Algorithm X.1: Linear interpolation

Input: two points $(x_1, y_1)$ and $(x_2, y_2)$.
Output: a linear polynomial $y = a_1 x + a_0$.

Given the points $(x_1, y_1)$ and $(x_2, y_2)$ with $x_1 \ne x_2$, describe an algorithm for evaluating an arbitrary point $x$ along the line interpolating (passing through) the two given points.

Algorithm X.2: Quadratic interpolation

Input: three points $(x_1, y_1)$, $(x_2, y_2)$ and $(x_3, y_3)$.
Output: a quadratic polynomial $y = a_2 x^2 + a_1 x + a_0$.

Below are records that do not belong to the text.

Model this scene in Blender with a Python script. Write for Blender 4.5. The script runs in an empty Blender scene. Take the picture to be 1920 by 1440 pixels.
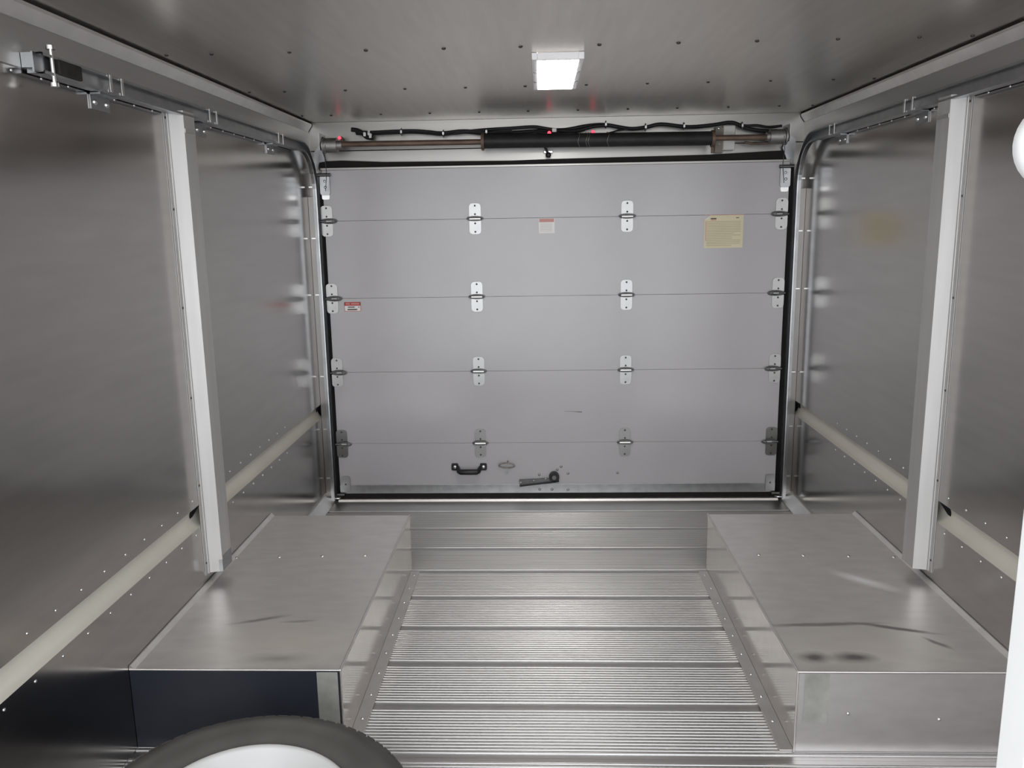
import bpy, math, random
from mathutils import Matrix, Vector
random.seed(7)
scene = bpy.context.scene
PI = math.pi

# ------------------------------------------------------------------ camera
F_PX = 1546.998
cam_data = bpy.data.cameras.new('camera')
cam = bpy.data.objects.new('camera', cam_data)
scene.collection.objects.link(cam)
scene.camera = cam
cam_data.sensor_fit = 'HORIZONTAL'
cam_data.sensor_width = 36.0
cam_data.lens = F_PX / 1920.0 * 36.0
cam_data.clip_start = 0.02
PITCH, YAW, ROLL = -0.1927, 0.0376, 0.0163
Mr = Matrix.Rotation(YAW, 3, 'Z') @ Matrix.Rotation(PITCH, 3, 'X') @ Matrix.Rotation(ROLL, 3, 'Y')
ax, ay, az = Mr.col[0], Mr.col[1], Mr.col[2]
cam.matrix_world = Matrix((
    (ax[0], az[0], -ay[0], -0.0624),
    (ax[1], az[1], -ay[1], 0.0),
    (ax[2], az[2], -ay[2], 1.3565),
    (0, 0, 0, 1)))

# ------------------------------------------------------------------ daylight from the open cab, exposure
WORLD_STRENGTH = 3.2
LAMP_STRENGTH = 31.0
world = bpy.data.worlds.new('overcast_sky')
scene.world = world
world.use_nodes = True
bg = world.node_tree.nodes['Background']
bg.inputs['Color'].default_value = (0.93, 0.96, 1.0, 1)
bg.inputs['Strength'].default_value = WORLD_STRENGTH
vs = scene.view_settings
vs.view_transform = 'Standard'
vs.look = 'None'
vs.gamma = 1.0
vs.use_curve_mapping = False
vs.exposure = 0.07

# ------------------------------------------------------------------ materials
MATS = {}


def metal(name, col, rough, grain=(1, 1, 1), amount=0.08, metallic=1.0, rvar=0.015, bump=0.0, spots=0.0, aniso=0.0):
    m = bpy.data.materials.new(name)
    m.use_nodes = True
    nt = m.node_tree
    b = nt.nodes['Principled BSDF']
    b.inputs['Metallic'].default_value = metallic
    tc = nt.nodes.new('ShaderNodeTexCoord')
    mp = nt.nodes.new('ShaderNodeMapping')
    mp.inputs['Scale'].default_value = grain
    nt.links.new(tc.outputs['Object'], mp.inputs['Vector'])
    n1 = nt.nodes.new('ShaderNodeTexNoise')
    n1.inputs['Scale'].default_value = 6.0
    n1.inputs['Detail'].default_value = 6.0
    nt.links.new(mp.outputs['Vector'], n1.inputs['Vector'])
    n2 = nt.nodes.new('ShaderNodeTexNoise')
    n2.inputs['Scale'].default_value = 3.1
    n2.inputs['Detail'].default_value = 4.0
    nt.links.new(tc.outputs['Object'], n2.inputs['Vector'])
    mr = nt.nodes.new('ShaderNodeMapRange')
    mr.inputs['From Min'].default_value = 0.3
    mr.inputs['From Max'].default_value = 0.7
    mr.inputs['To Min'].default_value = 1 - amount
    mr.inputs['To Max'].default_value = 1 + amount
    nt.links.new(n1.outputs['Fac'], mr.inputs['Value'])
    mx = nt.nodes.new('ShaderNodeVectorMath')
    mx.operation = 'SCALE'
    mx.inputs[0].default_value = col
    nt.links.new(mr.outputs['Result'], mx.inputs['Scale'])
    last = mx.outputs['Vector']
    if spots > 0:
        n3 = nt.nodes.new('ShaderNodeTexNoise')
        n3.inputs['Scale'].default_value = 4.3
        n3.inputs['Detail'].default_value = 8.0
        n3.inputs['Roughness'].default_value = 0.65
        nt.links.new(tc.outputs['Object'], n3.inputs['Vector'])
        r3 = nt.nodes.new('ShaderNodeMapRange')
        r3.inputs['From Min'].default_value = 0.56
        r3.inputs['From Max'].default_value = 0.72
        r3.inputs['To Min'].default_value = 1.0
        r3.inputs['To Max'].default_value = 1.0 - spots
        nt.links.new(n3.outputs['Fac'], r3.inputs['Value'])
        m2 = nt.nodes.new('ShaderNodeVectorMath')
        m2.operation = 'SCALE'
        nt.links.new(last, m2.inputs[0])
        nt.links.new(r3.outputs['Result'], m2.inputs['Scale'])
        last = m2.outputs['Vector']
    nt.links.new(last, b.inputs['Base Color'])
    rr = nt.nodes.new('ShaderNodeMapRange')
    rr.inputs['From Min'].default_value = 0.3
    rr.inputs['From Max'].default_value = 0.7
    rr.inputs['To Min'].default_value = max(0.02, rough - rvar)
    rr.inputs['To Max'].default_value = rough + rvar
    nt.links.new(n2.outputs['Fac'], rr.inputs['Value'])
    nt.links.new(rr.outputs['Result'], b.inputs['Roughness'])
    if bump > 0:
        bp = nt.nodes.new('ShaderNodeBump')
        bp.inputs['Strength'].default_value = bump
        bp.inputs['Distance'].default_value = 0.01
        nt.links.new(n1.outputs['Fac'], bp.inputs['Height'])
        nt.links.new(bp.outputs['Normal'], b.inputs['Normal'])
    MATS[name] = m
    return m


def paint(name, col, rough=0.45, spec=0.5, amount=0.04, scale=5.0):
    m = metal(name, col, rough, (scale / 6,) * 3, amount, 0.0, 0.0)
    m.node_tree.nodes['Principled BSDF'].inputs['Specular IOR Level'].default_value = spec
    return m


def emit(name, col, strength):
    m = bpy.data.materials.new(name)
    m.use_nodes = True
    b = m.node_tree.nodes['Principled BSDF']
    b.inputs['Base Color'].default_value = (*col, 1)
    b.inputs['Emission Color'].default_value = (*col, 1)
    b.inputs['Emission Strength'].default_value = strength
    MATS[name] = m
    return m


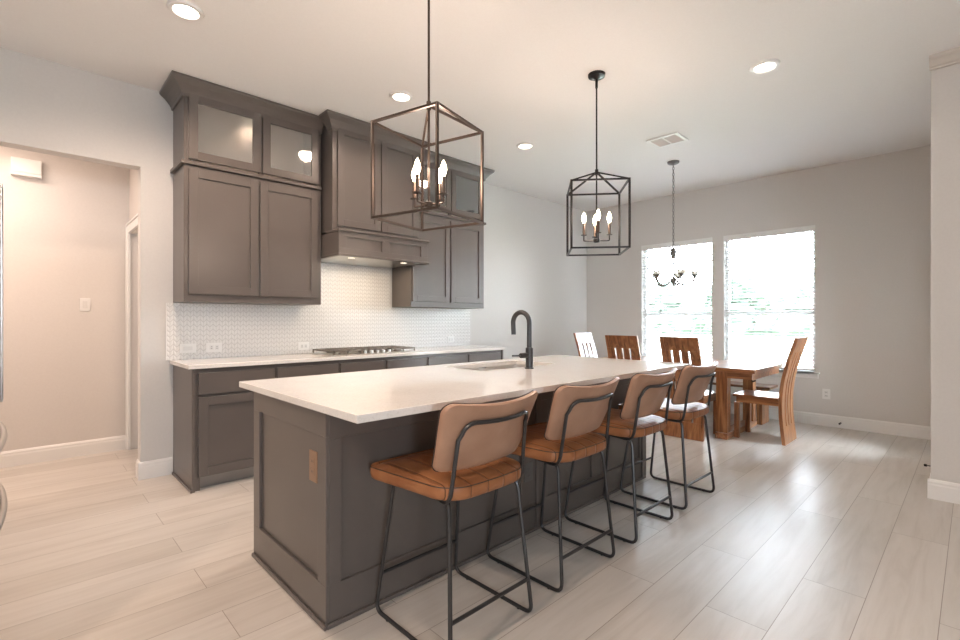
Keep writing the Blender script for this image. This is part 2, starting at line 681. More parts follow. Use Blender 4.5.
# passage doorway: casing + door slab
dc = MB()
for y0, y1 in ((5.56, 5.628),):
    dc.box(0.708, 0.73, y0, y1, 0, 2.13)
    dc.box(0.700, 0.73, y1 - 0.02, y1, 0, 2.13)
dc.box(0.708, 0.73, 4.70, 5.56, 2.06, 2.13)
dc.box(0.700, 0.73, 4.70, 5.628, 2.13, 2.15)
dc.box(0.708, 0.73, 4.70, 4.75, 0, 2.06)
d1 = struct('door_1', dc, M_trim, 'white cased doorway on the passage side wall', 'door', bevel=0.003)
ds = MB()
ds.box(0.80, 0.835, 4.751, 5.574, 0.0, 2.059)
put('door_slab', ds, M_trim, d1, bevel=0.003)
# nook door on the right wall (edge-on from here): slab, casing, knob; glazing added for daylight
d2m = MB().box(5.30, 5.39, 0.212, 0.234, 0, 2.13).box(6.20, 6.29, 0.212, 0.234, 0, 2.13).box(5.30, 6.29, 0.212, 0.234, 2.05, 2.13)
d2 = struct('door_2', d2m, M_trim, 'white door in the nook behind the right wall corner, glazing added for daylight', 'door', bevel=0.003)
sm_ = MB().box(5.385, 5.50, 0.14, 0.185, 0.005, 2.055).box(6.09, 6.205, 0.14, 0.185, 0.005, 2.055)
sm_.box(5.50, 6.09, 0.14, 0.185, 0.005, 0.25).box(5.50, 6.09, 0.14, 0.185, 1.93, 2.055)
put('door_frame', sm_, M_trim, d2, bevel=0.003)
put('glass_pane', MB().box(5.495, 6.095, 0.160, 0.166, 0.245, 1.935), M_glass, d2)
kn = MB()
kn.lathe([(0.032, 0.0), (0.032, 0.006), (0.012, 0.010), (0.011, 0.03), (0.026, 0.038), (0.031, 0.052), (0.026, 0.066), (0.008, 0.072)], (6.145, 0.185, 0.915), 16, 'Y')
put('door_knob', kn, M_black, d2, smooth=True)


# windows
def build_window(n, y0, y1, lab):
    fr = MB()
    x0, x1 = WX + 0.085, WX + 0.15
    fw = 0.035
    fr.box(x0, x1, y0, y0 + fw, WZ0, WZ1)
    fr.box(x0, x1, y1 - fw, y1, WZ0, WZ1)
    fr.box(x0, x1, y0 + fw, y1 - fw, WZ0, WZ0 + fw)
    fr.box(x0, x1, y0 + fw, y1 - fw, WZ1 - fw, WZ1)
    fr.box(x0 - 0.005, x1, y0 + fw, y1 - fw, 1.30, 1.345)
    o = struct('window_%d' % n, fr, M_vinyl, lab, 'window', bevel=0.003)
    put('pane', MB().box(x0 + 0.03, x0 + 0.036, y0 + fw, y1 - fw, WZ0 + fw, 1.30), M_glass, o)
    put('pane', MB().box(x0 + 0.04, x0 + 0.046, y0 + fw, y1 - fw, 1.345, WZ1 - fw), M_glass, o)
    sl = MB().box(WX - 0.05, WX + 0.085, y0 - 0.0, y1 + 0.0, WZ0 - 0.0, WZ0 + 0.02)
    sl.box(WX - 0.05, WX, y0 - 0.05, y1 + 0.05, WZ0, WZ0 + 0.02)
    sl.box(WX - 0.018, WX, y0 - 0.035, y1 + 0.035, WZ0 - 0.055, WZ0)
    put('window_sill', sl, M_trim, o, bevel=0.003)


build_window(1, *W1, 'left double hung dining window behind the table')
build_window(2, *W2, 'right double hung dining window behind the end chair')


def build_blind(y0, y1, lab, wand_y):
    t = thing('window_blind', lab, 'blind', (WX + 0.045, (y0 + y1) / 2, WZ1), 0, 'white slatted blinds')
    hr_ = MB().box(WX + 0.012, WX + 0.075, y0 + 0.008, y1 - 0.008, WZ1 - 0.045, WZ1 - 0.002)
    hr_.box(WX - 0.006, WX + 0.006, y0 - 0.004, y1 + 0.004, WZ1 - 0.06, WZ1 + 0.014)
    put('headrail', hr_, M_blind, t, bevel=0.002)
    sl = MB()
    z = WZ0 + 0.075
    R = Matrix.Rotation(math.radians(13), 3, 'Y')
    while z < WZ1 - 0.07:
        sl.box(WX + 0.020, WX + 0.070, y0 + 0.005, y1 - 0.005, z - 0.0014, z + 0.0014, rot=R)
        z += 0.043
    put('slats', sl, M_blind, t)
    put('bottom_rail', MB().box(WX + 0.018, WX + 0.072, y0 + 0.012, y1 - 0.012, WZ0 + 0.03, WZ0 + 0.052), M_blind, t, bevel=0.003)
    for yy in (y0 + 0.16, (y0 + y1) / 2, y1 - 0.16):
        put('ladder_cord', MB().tube([(WX + 0.017, yy, WZ0 + 0.05), (WX + 0.017, yy, WZ1 - 0.05)], 0.0012, 4), M_blind, t)
    put('tilt_wand', MB().tube([(WX + 0.003, wand_y, WZ1 - 0.05), (WX + 0.003, wand_y, 1.42)], 0.0035, 6), M_nickel, t)


build_blind(*W1, 'white slatted blind in the left dining window', W1[1] - 0.09)
build_blind(*W2, 'white slatted blind in the right dining window', W2[1] - 0.11)

# tile backsplash
bs = MB()
bs.box(0.822, 4.112, KY - 0.010, KY, 0.914, 1.372)
bs.box(1.945, 2.905, KY - 0.010, KY, 1.372, 1.80)
o = struct('tile_backsplash', bs, M_tile, 'white embossed tile backsplash between counter and upper cabinets', 'backsplash')
struct('trim_2', MB().box(0.815, 0.822, KY - 0.012, KY, 0.914, 1.372), M_trim, 'thin white edge strip at the left end of the tile', 'trim')


# ================================================================= KITCHEN CABINETS
def shaker(mb, x0, x1, z0, z1, yf, th=0.02, rail=0.062, rec=0.012, pane=True):
    """door whose front lies at y=yf facing -Y"""
    yb = yf + th
    mb.box(x0, x0 + rail, yf, yb, z0, z1)
    mb.box(x1 - rail, x1, yf, yb, z0, z1)
    mb.box(x0 + rail, x1 - rail, yf, yb, z0, z0 + rail)
    mb.box(x0 + rail, x1 - rail, yf, yb, z1 - rail, z1)
    if pane:
        mb.box(x0 + rail, x1 - rail, yf + rec, yb, z0 + rail, z1 - rail)
    return mb


UPF = 4.105     # carcass front of the uppers (doors stand 2 cm proud)


def upper_cabinet(name, lab, x0, x1, z0, z1, doors, yf=UPF, glass=False, top_cap=True):
    t = thing(name, lab, 'cabinet', ((x0 + x1) / 2, KY - 0.012, z0))
    mb = MB()
    th = 0.018
    yb = KY - 0.012
    if glass:
        mb.box(x0, x0 + th, yf, yb, z0, z1)
        mb.box(x1 - th, x1, yf, yb, z0, z1)
        mb.box(x0 + th, x1 - th, yf, yb, z0, z0 + th)
        mb.box(x0 + th, x1 - th, yf, yb, z1 - th, z1)
        mb.box(x0 + th, x1 - th, yb - th, yb, z0 + th, z1 - th)
        # face frame
        mb.box(x0 + th, x0 + 0.05, yf, yf + 0.02, z0 + th, z1 - th)
        mb.box(x1 - 0.05, x1 - th, yf, yf + 0.02, z0 + th, z1 - th)
        mb.box(x0 + 0.05, x1 - 0.05, yf, yf + 0.02, z1 - 0.09, z1 - th)
        mid = (doors[0][1] + doors[1][0]) / 2
        mb.box(mid - 0.02, mid + 0.02, yf, yf + 0.02, z0 + th, z1 - 0.09)
    else:
        mb.box(x0, x1, yf, yb, z0, z1)
    put('carcass', mb, M_cab, t, bevel=0.002)
    if glass:
        lin = MB().box(x0 + th + 0.001, x1 - th - 0.001, yb - th - 0.004, yb - th - 0.001, z0 + th + 0.001, z1 - th - 0.001)
        put('back_lining', lin, M_cabin, t)
    for a, b, c, d in doors:
        do = put('door', shaker(MB(), a, b, c, d, yf - 0.020, pane=not glass), M_cab, t, bevel=0.0015)
        if glass:
            put('glass_pane', MB().box(a + 0.060, b - 0.060, yf - 0.012, yf - 0.008, c + 0.060, d - 0.060), M_cabglass, do)
    return t


CROWN = [(0, 0), (0.012, 0.0), (0.016, 0.020), (0.030, 0.045), (0.055, 0.075), (0.084, 0.098), (0.093, 0.108), (0.093, 0.125), (0, 0.125)]


def crown(parent, x0, x1, yf, yb, left=True, right=True, z1=None, h=None, yleft=None, yright=None):
    """mitred crown around a cabinet top: left side, front, right side"""
    z1 = CEIL - 0.004 if z1 is None else z1
    z0 = z1 - 0.125
    mb = MB()
    path = []
    rows = []
    for a, b in CROWN:
        row = []
        xl = x0 - a if left else x0
        xr = x1 + a if right else x1
        if left:
            row.append((xl, yleft or yb, z0 + b))
        row.append((xl, yf - a, z0 + b))
        row.append((xr, yf - a, z0 + b))
        if right:
            row.append((xr, yright or yb, z0 + b))
        rows.append([mb.bm.verts.new(p) for p in row])
    for A, B in zip(rows, rows[1:]):
        for i in range(len(A) - 1):
            mb.bm.faces.new((A[i], A[i + 1], B[i + 1], B[i]))
    # close the back and the ends
    A, B = rows[0], rows[-1]
    for i in range(len(A) - 1):
        mb.bm.faces.new((B[i], B[i + 1], A[i + 1], A[i]))
    mb.bm.faces.new([r[0] for r in rows])
    mb.bm.faces.new([r[-1] for r in rows][::-1])
    return put('crown_moulding', mb, M_cab, parent)


def midmould(parent, x0, x1, yf, yb, z, left=True, right=False):
    mb = MB()
    e = 0.022
    mb.box(x0 - (e if left else 0), x1 + (e if right else 0), yf - e, yf, z, z + 0.028)
    if left:
        mb.box(x0 - e, x0, yf, yb, z, z + 0.028)
    if right:
        mb.box(x1, x1 + e, yf, yb, z, z + 0.028)
    return put('ledge_moulding', mb, M_cab, parent, bevel=0.004)


BACK = KY - 0.012
# left stack
upper_cabinet('wall_cabinet', 'two door taupe wall cabinet left of the range hood', 0.863, 1.942, 1.374, 2.405,
              [(0.893, 1.393, 1.432, 2.378), (1.409, 1.905, 1.432, 2.378)])
g1 = upper_cabinet('glass_cabinet', 'glass door cabinet on top of the left wall cabinet', 0.863, 1.942, 2.408, 3.034,
                   [(0.893, 1.413, 2.452, 2.945), (1.429, 1.910, 2.452, 2.945)], glass=True)
crown(g1, 0.863, 1.942, UPF, BACK, True, False)
midmould(g1, 0.863, 1.942, UPF, BACK, 2.408, True, False)
pk = MB().lathe([(0.03, 0.0), (0.03, 0.012), (0.022, 0.012)], (1.44, 4.36, 2.998), 16)
put('puck_light', pk, M_lamp, g1)
pl = bpy.data.lights.new('puck_light_glow', 'SPOT')
pl.energy = 7
pl.color = WARM
pl.spot_size = math.radians(130)
pl.spot_blend = 0.8
pl.shadow_soft_size = 0.025
po = bpy.data.objects.new('puck_light_glow', pl)
po.location = (1.44, 4.36, 2.99)
C.objects.link(po)

# hood cabinet
HF = 3.93
h1 = upper_cabinet('hood_cabinet', 'tall two door cabinet standing forward above the range hood', 1.965, 2.905, 2.030, 3.034,
                   [(2.008, 2.445, 2.075, 2.955), (2.459, 2.885, 2.075, 2.955)], yf=HF)
crown(h1, 1.965, 2.905, HF, BACK, True, True, z1=CEIL - 0.003, yleft=4.006, yright=4.006)
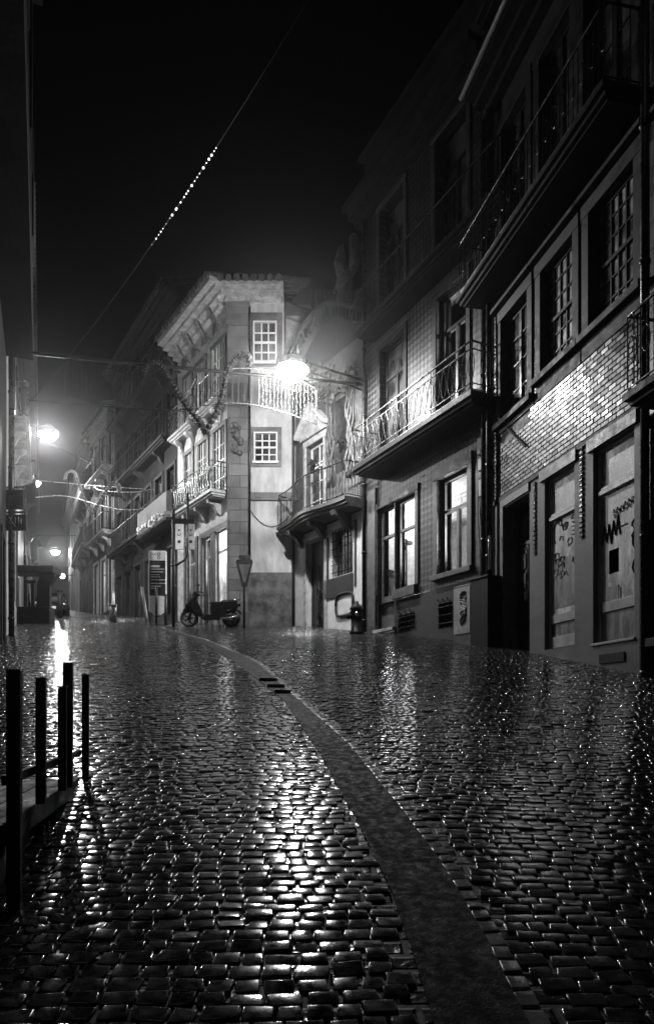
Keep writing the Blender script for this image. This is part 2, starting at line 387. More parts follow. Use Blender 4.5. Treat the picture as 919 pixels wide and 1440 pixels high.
# ------------------------------------------------------------------ street
def ground_sheet():
    ys = np.concatenate([np.arange(-6, 36, .5), np.arange(36, 170, 4)]); xs = np.array([-75, -30, -12, -4, 0, 4, 12, 40.])
    X, Y = np.meshgrid(xs, ys); Z = gv(Y) - .0095
    v = np.stack([X, Y, Z], -1).reshape(-1, 3); nx = len(xs); f = []
    for j in range(len(ys) - 1):
        for i in range(nx - 1): k = j * nx + i; f.append((k, k + 1, k + 1 + nx, k + nx))
    me = bpy.data.meshes.new('ground'); me.from_pydata(v.tolist(), [], f); me.materials.append(MATS['street_far'])
    tag((o := bpy.data.objects.new('ground', me)), kind='structure'); COL.objects.link(o)
ground_sheet()
LEFT = [G(610, 1440), G(600, 1400), G(550, 1250), G(500, 1150), G(450, 1060), G(400, 985), G(330, 930), G(275, 899), G(215, 879)]
RIGHT = [G(745, 1440), G(725, 1400), G(680, 1310), G(620, 1210), G(560, 1130), G(490, 1045), G(410, 975), G(360, 930), G(286, 898), G(225, 878)]
def side(poly, y):
    p = sorted(poly, key=lambda q: q[1])
    yy = np.array([q[1] for q in p]); xx = np.array([q[0] for q in p])
    r = np.interp(y, yy, xx); s = (xx[1] - xx[0]) / (yy[1] - yy[0])
    return np.where(y < yy[0], xx[0] + s * .6 * (y - yy[0]), r)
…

Given the points $(x_1, y_1)$, $(x_2, y_2)$ and $(x_3, y_3)$ with all three $x$-values different, describe an algorithm for evaluating an arbitrary point $x$ along the quadratic polynomial interpolating (passing through) the three given points.

You may or may not have been exposed to quadratic interpolation in secondary school; however, it is reasonably straight-forward: if the polynomial $ax^2 + bx + c$ passes through the three points, then all three of the equations:

$ax_1^2 + bx_1 + c = y_1$,
$ax_2^2 + bx_2 + c = y_2$,
$ax_3^2 + bx_3 + c = y_3$

must be true. This, you will note, is a system of three linear equations in three unknowns; for example, if the points were $(-1, 3)$, $(2, 0)$, $(4, 1)$, then these linear equations would be

$a\cdot (-1)^2 + b\cdot (-1) + c = 3$,
$a\cdot 2^2 + b\cdot 2 + c = 0$,
$a\cdot 4^2 + b\cdot 4 + c = 1$

or

$ a - b + c = 3$,
$ 4a + 2b + c = 0$,
$16a + 4b + c = 1$

You can solve this system of three linear equations in three unknowns for $a$, $b$ and $c$, and in this case, the interpolating polynomial is $0.3x^2 - 1.3x + 1.4$.